Set problem: Write the material out again exactly.

Given data:
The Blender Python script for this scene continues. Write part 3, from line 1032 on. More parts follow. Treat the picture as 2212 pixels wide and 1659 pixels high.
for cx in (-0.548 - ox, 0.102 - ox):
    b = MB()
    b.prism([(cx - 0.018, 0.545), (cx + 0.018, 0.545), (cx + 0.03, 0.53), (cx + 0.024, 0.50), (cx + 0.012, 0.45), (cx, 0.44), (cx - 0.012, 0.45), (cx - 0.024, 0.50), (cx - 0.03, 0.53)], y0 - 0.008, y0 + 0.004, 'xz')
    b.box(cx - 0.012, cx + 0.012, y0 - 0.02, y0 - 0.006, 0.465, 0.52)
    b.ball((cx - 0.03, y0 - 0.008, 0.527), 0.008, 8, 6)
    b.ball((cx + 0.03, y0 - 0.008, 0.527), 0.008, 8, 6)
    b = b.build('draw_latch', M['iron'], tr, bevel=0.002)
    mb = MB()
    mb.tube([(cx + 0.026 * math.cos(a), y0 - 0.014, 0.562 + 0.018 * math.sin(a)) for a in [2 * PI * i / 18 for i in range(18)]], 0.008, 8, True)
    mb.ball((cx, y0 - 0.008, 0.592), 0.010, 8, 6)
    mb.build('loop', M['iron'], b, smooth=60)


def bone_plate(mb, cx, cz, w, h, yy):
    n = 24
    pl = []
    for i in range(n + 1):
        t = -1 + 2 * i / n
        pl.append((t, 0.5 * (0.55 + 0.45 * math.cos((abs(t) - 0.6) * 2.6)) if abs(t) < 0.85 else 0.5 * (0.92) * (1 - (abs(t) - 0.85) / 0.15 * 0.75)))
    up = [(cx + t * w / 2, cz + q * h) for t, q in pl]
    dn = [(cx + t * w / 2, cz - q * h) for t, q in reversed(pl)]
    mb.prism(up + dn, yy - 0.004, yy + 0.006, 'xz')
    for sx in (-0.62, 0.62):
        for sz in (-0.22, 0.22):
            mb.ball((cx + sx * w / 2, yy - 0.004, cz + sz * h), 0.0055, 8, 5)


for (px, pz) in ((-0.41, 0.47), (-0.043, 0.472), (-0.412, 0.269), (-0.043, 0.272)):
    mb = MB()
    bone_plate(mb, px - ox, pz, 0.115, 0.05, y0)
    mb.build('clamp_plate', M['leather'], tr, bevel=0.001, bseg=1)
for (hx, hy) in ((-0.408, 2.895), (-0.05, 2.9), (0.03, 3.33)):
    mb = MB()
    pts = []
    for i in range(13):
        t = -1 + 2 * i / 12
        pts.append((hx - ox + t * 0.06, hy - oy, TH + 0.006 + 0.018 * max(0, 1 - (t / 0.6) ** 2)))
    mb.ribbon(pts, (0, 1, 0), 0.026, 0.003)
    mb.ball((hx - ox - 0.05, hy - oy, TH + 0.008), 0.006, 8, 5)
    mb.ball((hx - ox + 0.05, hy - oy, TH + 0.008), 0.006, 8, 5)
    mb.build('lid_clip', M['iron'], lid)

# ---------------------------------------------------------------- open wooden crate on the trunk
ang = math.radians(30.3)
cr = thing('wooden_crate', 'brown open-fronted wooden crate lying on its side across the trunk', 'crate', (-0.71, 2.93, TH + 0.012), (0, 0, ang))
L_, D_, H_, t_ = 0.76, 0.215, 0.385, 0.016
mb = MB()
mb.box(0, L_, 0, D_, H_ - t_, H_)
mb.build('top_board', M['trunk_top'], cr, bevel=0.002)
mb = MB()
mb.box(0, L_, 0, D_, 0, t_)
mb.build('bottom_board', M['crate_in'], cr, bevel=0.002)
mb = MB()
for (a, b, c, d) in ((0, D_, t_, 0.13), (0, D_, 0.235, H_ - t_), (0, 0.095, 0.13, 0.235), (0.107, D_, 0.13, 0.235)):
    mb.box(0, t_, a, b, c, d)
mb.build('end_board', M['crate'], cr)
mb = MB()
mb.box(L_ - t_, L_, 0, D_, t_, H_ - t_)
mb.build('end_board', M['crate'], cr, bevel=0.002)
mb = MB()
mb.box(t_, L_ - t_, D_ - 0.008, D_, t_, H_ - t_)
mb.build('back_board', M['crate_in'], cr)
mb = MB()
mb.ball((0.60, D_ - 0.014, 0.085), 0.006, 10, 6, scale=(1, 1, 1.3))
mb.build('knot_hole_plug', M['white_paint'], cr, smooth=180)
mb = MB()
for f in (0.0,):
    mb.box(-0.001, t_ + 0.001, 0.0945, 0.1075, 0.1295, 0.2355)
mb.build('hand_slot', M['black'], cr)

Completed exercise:
The Blender Python script for this scene continues. Write part 3, from line 1032 on. More parts follow. Treat the picture as 2212 pixels wide and 1659 pixels high.
for cx in (-0.548 - ox, 0.102 - ox):
    b = MB()
    b.prism([(cx - 0.018, 0.545), (cx + 0.018, 0.545), (cx + 0.03, 0.53), (cx + 0.024, 0.50), (cx + 0.012, 0.45), (cx, 0.44), (cx - 0.012, 0.45), (cx - 0.024, 0.50), (cx - 0.03, 0.53)], y0 - 0.008, y0 + 0.004, 'xz')
    b.box(cx - 0.012, cx + 0.012, y0 - 0.02, y0 - 0.006, 0.465, 0.52)
    b.ball((cx - 0.03, y0 - 0.008, 0.527), 0.008, 8, 6)
    b.ball((cx + 0.03, y0 - 0.008, 0.527), 0.008, 8, 6)
    b = b.build('draw_latch', M['iron'], tr, bevel=0.002)
    mb = MB()
    mb.tube([(cx + 0.026 * math.cos(a), y0 - 0.014, 0.562 + 0.018 * math.sin(a)) for a in [2 * PI * i / 18 for i in range(18)]], 0.008, 8, True)
    mb.ball((cx, y0 - 0.008, 0.592), 0.010, 8, 6)
    mb.build('loop', M['iron'], b, smooth=60)


def bone_plate(mb, cx, cz, w, h, yy):
    n = 24
    pl = []
    for i in range(n + 1):
        t = -1 + 2 * i / n
        pl.append((t, 0.5 * (0.55 + 0.45 * math.cos((abs(t) - 0.6) * 2.6)) if abs(t) < 0.85 else 0.5 * (0.92) * (1 - (abs(t) - 0.85) / 0.15 * 0.75)))
    up = [(cx + t * w / 2, cz + q * h) for t, q in pl]
    dn = [(cx + t * w / 2, cz - q * h) for t, q in reversed(pl)]
    mb.prism(up + dn, yy - 0.004, yy + 0.006, 'xz')
    for sx in (-0.62, 0.62):
        for sz in (-0.22, 0.22):
            mb.ball((cx + sx * w / 2, yy - 0.004, cz + sz * h), 0.0055, 8, 5)


for (px, pz) in ((-0.41, 0.47), (-0.043, 0.472), (-0.412, 0.269), (-0.043, 0.272)):
    mb = MB()
    bone_plate(mb, px - ox, pz, 0.115, 0.05, y0)
    mb.build('clamp_plate', M['leather'], tr, bevel=0.001, bseg=1)
for (hx, hy) in ((-0.408, 2.895), (-0.05, 2.9), (0.03, 3.33)):
    mb = MB()
    pts = []
    for i in range(13):
        t = -1 + 2 * i / 12
        pts.append((hx - ox + t * 0.06, hy - oy, TH + 0.006 + 0.018 * max(0, 1 - (t / 0.6) ** 2)))
    mb.ribbon(pts, (0, 1, 0), 0.026, 0.003)
    mb.ball((hx - ox - 0.05, hy - oy, TH + 0.008), 0.006, 8, 5)
    mb.ball((hx - ox + 0.05, hy - oy, TH + 0.008), 0.006, 8, 5)
    mb.build('lid_clip', M['iron'], lid)

# ---------------------------------------------------------------- open wooden crate on the trunk
ang = math.radians(30.3)
cr = thing('wooden_crate', 'brown open-fronted wooden crate lying on its side across the trunk', 'crate', (-0.71, 2.93, TH + 0.012), (0, 0, ang))
L_, D_, H_, t_ = 0.76, 0.215, 0.385, 0.016
mb = MB()
mb.box(0, L_, 0, D_, H_ - t_, H_)
mb.build('top_board', M['trunk_top'], cr, bevel=0.002)
mb = MB()
mb.box(0, L_, 0, D_, 0, t_)
mb.build('bottom_board', M['crate_in'], cr, bevel=0.002)
mb = MB()
for (a, b, c, d) in ((0, D_, t_, 0.13), (0, D_, 0.235, H_ - t_), (0, 0.095, 0.13, 0.235), (0.107, D_, 0.13, 0.235)):
    mb.box(0, t_, a, b, c, d)
mb.build('end_board', M['crate'], cr)
mb = MB()
mb.box(L_ - t_, L_, 0, D_, t_, H_ - t_)
mb.build('end_board', M['crate'], cr, bevel=0.002)
mb = MB()
mb.box(t_, L_ - t_, D_ - 0.008, D_, t_, H_ - t_)
mb.build('back_board', M['crate_in'], cr)
mb = MB()
mb.ball((0.60, D_ - 0.014, 0.085), 0.006, 10, 6, scale=(1, 1, 1.3))
mb.build('knot_hole_plug', M['white_paint'], cr, smooth=180)
mb = MB()
for f in (0.0,):
    mb.box(-0.001, t_ + 0.001, 0.0945, 0.1075, 0.1295, 0.2355)
mb.build('hand_slot', M['black'], cr)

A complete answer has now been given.